◆ What to work on ◆
Transcribe the listing verbatim. Do not carry over any pictures.

(3D scene scripts)
— Start —
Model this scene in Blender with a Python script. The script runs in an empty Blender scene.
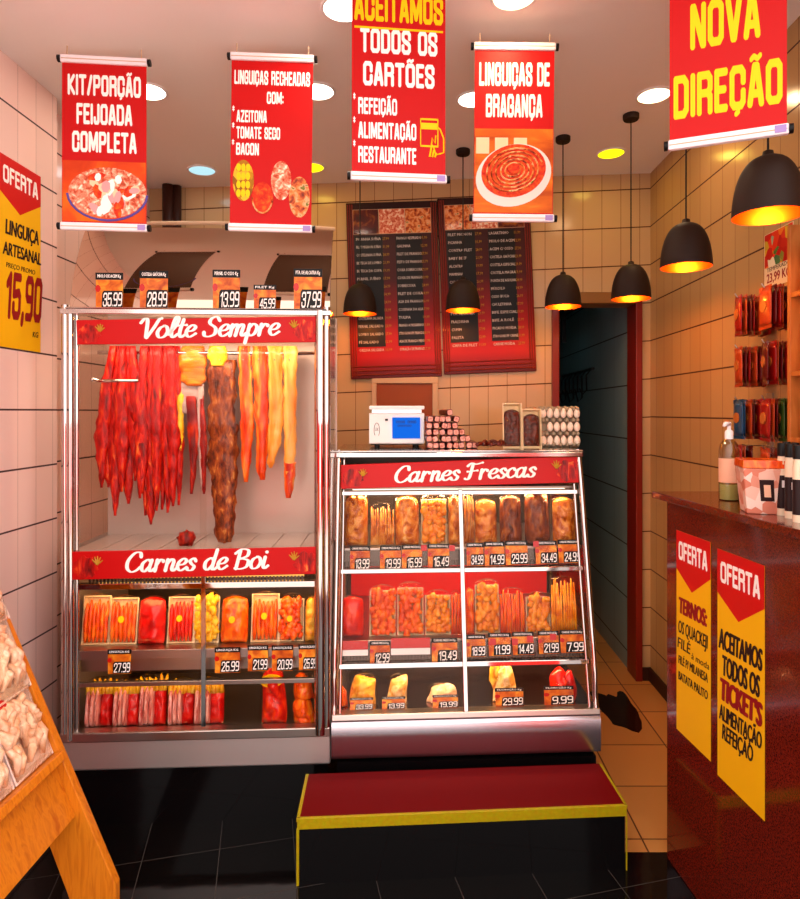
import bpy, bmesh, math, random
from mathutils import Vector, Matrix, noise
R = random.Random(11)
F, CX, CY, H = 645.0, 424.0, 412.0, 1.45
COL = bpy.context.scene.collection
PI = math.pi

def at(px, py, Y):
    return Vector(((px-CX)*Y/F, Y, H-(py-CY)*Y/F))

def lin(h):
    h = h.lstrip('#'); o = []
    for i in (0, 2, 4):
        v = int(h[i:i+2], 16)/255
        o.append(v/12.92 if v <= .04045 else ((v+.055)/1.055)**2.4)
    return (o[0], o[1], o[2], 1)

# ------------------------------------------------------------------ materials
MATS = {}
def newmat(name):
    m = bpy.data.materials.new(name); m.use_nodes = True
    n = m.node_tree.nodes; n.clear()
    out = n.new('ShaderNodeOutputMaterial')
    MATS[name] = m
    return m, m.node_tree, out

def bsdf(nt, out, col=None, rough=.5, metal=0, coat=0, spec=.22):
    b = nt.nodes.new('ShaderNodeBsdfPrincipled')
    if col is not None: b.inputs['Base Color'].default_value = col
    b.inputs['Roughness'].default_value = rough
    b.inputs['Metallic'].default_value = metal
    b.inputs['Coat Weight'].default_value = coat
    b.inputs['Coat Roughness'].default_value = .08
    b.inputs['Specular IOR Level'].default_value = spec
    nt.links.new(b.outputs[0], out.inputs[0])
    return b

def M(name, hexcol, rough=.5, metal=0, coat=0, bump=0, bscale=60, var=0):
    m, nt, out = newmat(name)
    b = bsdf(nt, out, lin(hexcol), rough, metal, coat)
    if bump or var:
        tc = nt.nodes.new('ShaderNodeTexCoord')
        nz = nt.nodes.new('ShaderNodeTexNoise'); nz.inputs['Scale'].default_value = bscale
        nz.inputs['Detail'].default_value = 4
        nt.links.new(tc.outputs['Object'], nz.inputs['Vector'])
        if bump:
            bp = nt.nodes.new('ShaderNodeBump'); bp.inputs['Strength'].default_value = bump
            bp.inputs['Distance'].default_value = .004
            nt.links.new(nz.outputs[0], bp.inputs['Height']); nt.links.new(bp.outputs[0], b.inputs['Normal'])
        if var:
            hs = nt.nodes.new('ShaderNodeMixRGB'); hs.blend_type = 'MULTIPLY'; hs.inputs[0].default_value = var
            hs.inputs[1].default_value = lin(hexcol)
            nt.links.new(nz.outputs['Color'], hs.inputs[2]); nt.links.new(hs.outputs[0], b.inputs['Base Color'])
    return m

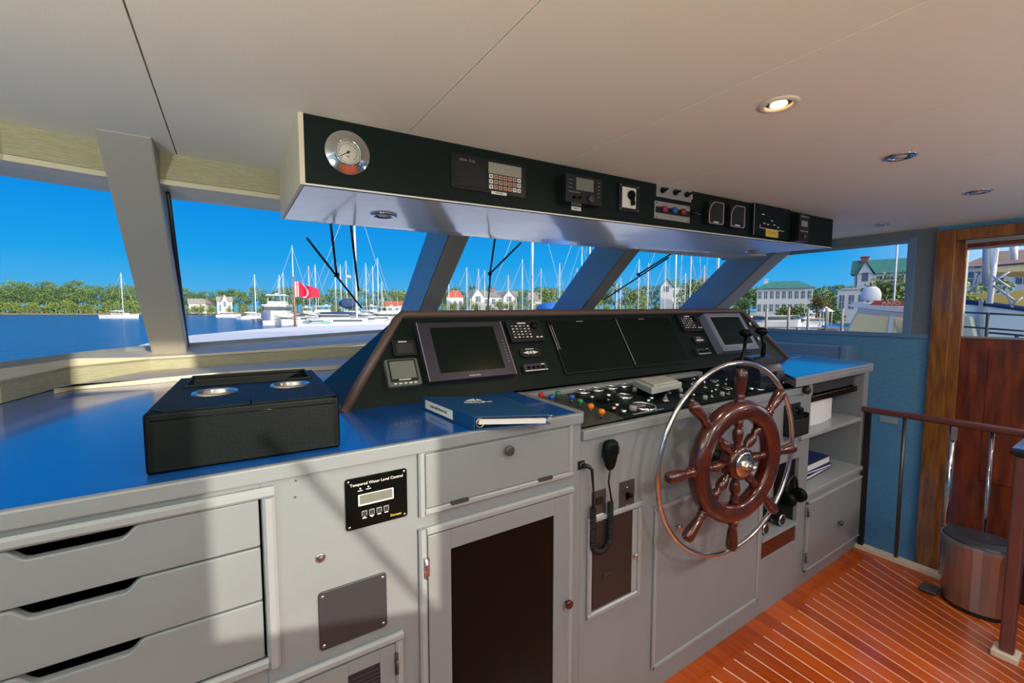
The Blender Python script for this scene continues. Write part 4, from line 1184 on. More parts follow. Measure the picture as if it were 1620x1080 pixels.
— End —
◆ Reply ◆
Model this scene in Blender with a Python script. The script runs in an empty Blender scene.
import bpy, bmesh, math, random
from mathutils import Vector, Matrix, noise
R = random.Random(11)
F, CX, CY, H = 645.0, 424.0, 412.0, 1.45
COL = bpy.context.scene.collection
PI = math.pi

def at(px, py, Y):
    return Vector(((px-CX)*Y/F, Y, H-(py-CY)*Y/F))

def lin(h):
    h = h.lstrip('#'); o = []
    for i in (0, 2, 4):
        v = int(h[i:i+2], 16)/255
        o.append(v/12.92 if v <= .04045 else ((v+.055)/1.055)**2.4)
    return (o[0], o[1], o[2], 1)

# ------------------------------------------------------------------ materials
MATS = {}
def newmat(name):
    m = bpy.data.materials.new(name); m.use_nodes = True
    n = m.node_tree.nodes; n.clear()
    out = n.new('ShaderNodeOutputMaterial')
    MATS[name] = m
    return m, m.node_tree, out

def bsdf(nt, out, col=None, rough=.5, metal=0, coat=0, spec=.22):
    b = nt.nodes.new('ShaderNodeBsdfPrincipled')
    if col is not None: b.inputs['Base Color'].default_value = col
    b.inputs['Roughness'].default_value = rough
    b.inputs['Metallic'].default_value = metal
    b.inputs['Coat Weight'].default_value = coat
    b.inputs['Coat Roughness'].default_value = .08
    b.inputs['Specular IOR Level'].default_value = spec
    nt.links.new(b.outputs[0], out.inputs[0])
    return b

def M(name, hexcol, rough=.5, metal=0, coat=0, bump=0, bscale=60, var=0):
    m, nt, out = newmat(name)
    b = bsdf(nt, out, lin(hexcol), rough, metal, coat)
    if bump or var:
        tc = nt.nodes.new('ShaderNodeTexCoord')
        nz = nt.nodes.new('ShaderNodeTexNoise'); nz.inputs['Scale'].default_value = bscale
        nz.inputs['Detail'].default_value = 4
        nt.links.new(tc.outputs['Object'], nz.inputs['Vector'])
        if bump:
            bp = nt.nodes.new('ShaderNodeBump'); bp.inputs['Strength'].default_value = bump
            bp.inputs['Distance'].default_value = .004
            nt.links.new(nz.outputs[0], bp.inputs['Height']); nt.links.new(bp.outputs[0], b.inputs['Normal'])
        if var:
            hs = nt.nodes.new('ShaderNodeMixRGB'); hs.blend_type = 'MULTIPLY'; hs.inputs[0].default_value = var
            hs.inputs[1].default_value = lin(hexcol)
            nt.links.new(nz.outputs['Color'], hs.inputs[2]); nt.links.new(hs.outputs[0], b.inputs['Base Color'])
    return m

The Blender Python script for this scene continues. Write part 4, from line 1184 on. More parts follow. Measure the picture as if it were 1620x1080 pixels.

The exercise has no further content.